Updated

Trevor Ariza scored 18 points, making four 3-pointers, and Chris Paul had 17 points and eight assists to help the New Orleans Hornets breeze by Minnesota 95-81 Friday night and hand the Timberwolves their seventh straight loss.

With leading scorer and starting power forward David West away from the team following a sudden death in his family, the Hornets didn't flinch. They welcomed Emeka Okafor back, broke in Carl Landry and reversed their recent trend of leaky defense with a relentless effort against the frustrated Wolves.

Okafor made an immediate impact with 10 points, seven rebounds and three blocked shots.

Wes Johnson had 22 points in 43 minutes and Luke Ridnour also scored 22 points for the Wolves, who were badgered all game down low and looked as defeated and discouraged as ever in this dismal season.

The highlight for the Wolves came early in the fourth quarter when Kevin Love grabbed his 10th rebound to extend his double-double streak to 45 straight games and pass Moses Malone for the second-longest since the NBA-ABA merger in 1976. Malone also had a 51-game run from 1979-80.

But after Love curled up to protect the ball and the crowd cheered, the Wolves couldn't get across half court in eight seconds and were called for a turnover. Love looked livid.

The Wolves, who beat New Orleans twice previously this season by what Hornets coach Monty Williams called superior mental and physical toughness, had none of either on this night.

They shot 5 for 18 in the third quarter and turned the ball over nine times. The Hornets matched their season high by the end of the period with nine blocks.

Still second in the NBA in scoring defense at 92.8 points per game, the Hornets weren't the same without Okafor, who missed 10 straight games because of a strained left hip. They gave up 100-plus points in eight of their previous 12 games and lost nine of 11 games to go into the All-Star break.

They're 16-0 when they give up 86 points or less.

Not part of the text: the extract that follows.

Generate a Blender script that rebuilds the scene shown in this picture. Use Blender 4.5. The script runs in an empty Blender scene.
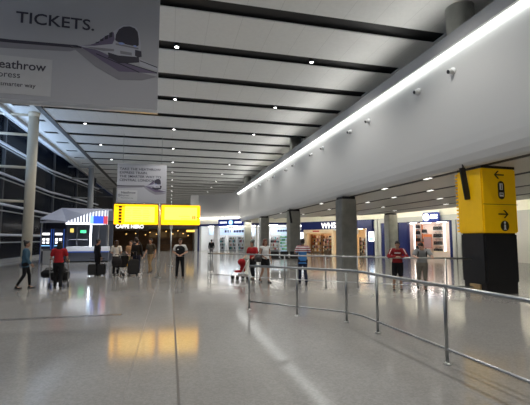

Even when it appeared the Wolves caught a break on a missed dunk in the third quarter by Okafor — he jammed the ball against the side of the rim instead of stuffing it over — they couldn't take advantage of it. Ridnour went the other way and had his layup swatted when the lanky Ariza — no slouch on defense himself — leaped out of nowhere into the lane.

Perhaps weary of seeing so many shots swatted and his post players being pushed around, Rambis sent recent acquisition Anthony Randolph in for his Wolves debut late in the third quarter.

Struggling second-year point guard Jonny Flynn was back in action for Minnesota after a three-game absence that included the All-Star break. The team wanted him to rest his surgically repaired hip, which has hindered his progress. But the sixth overall draft pick in 2009 seems to have a confidence problem, too. He played 8:18 in the first half and was completely out of whack, committing three turnovers and a foul while missing badly on both of his jump shots.

On one sequence he tried to use a screen by Darko Milicic to run a pick-and-roll but dribbled the ball off his knee and lost it to Jarrett Jack for a fast-break dunk the other way.

Referee Kenny Mauer was back at Target Center for the first time since the Minnesota native slapped five technical fouls on the Timberwolves in a 10-second span, two on coach Kurt Rambis. He didn't use his whistle nearly as much this time.

Notes: Mauer walked by both head coaches during each of their pregame sessions with the media a few minutes apart on opposite ends of the hallway inside the locker room. Reporters chuckled when Rambis and Mauer exchanged greetings, but the coach shot back: "Don't even ask the question. And I'm not referring to anything." Williams also traded hellos with Mauer, then quipped, "I'll be yelling at you later." ... Johnson got extended playing time with the Wolves suddenly short on shooting guards after trading Corey Brewer. Martell Webster missed his second straight game because of a lingering back problem, and Wayne Ellington was away from the team for an unidentified personal issue. ... Landry made his Hornets debut with four points and five rebounds after coming in a trade with the Sacramento Kings for Marcus Thornton.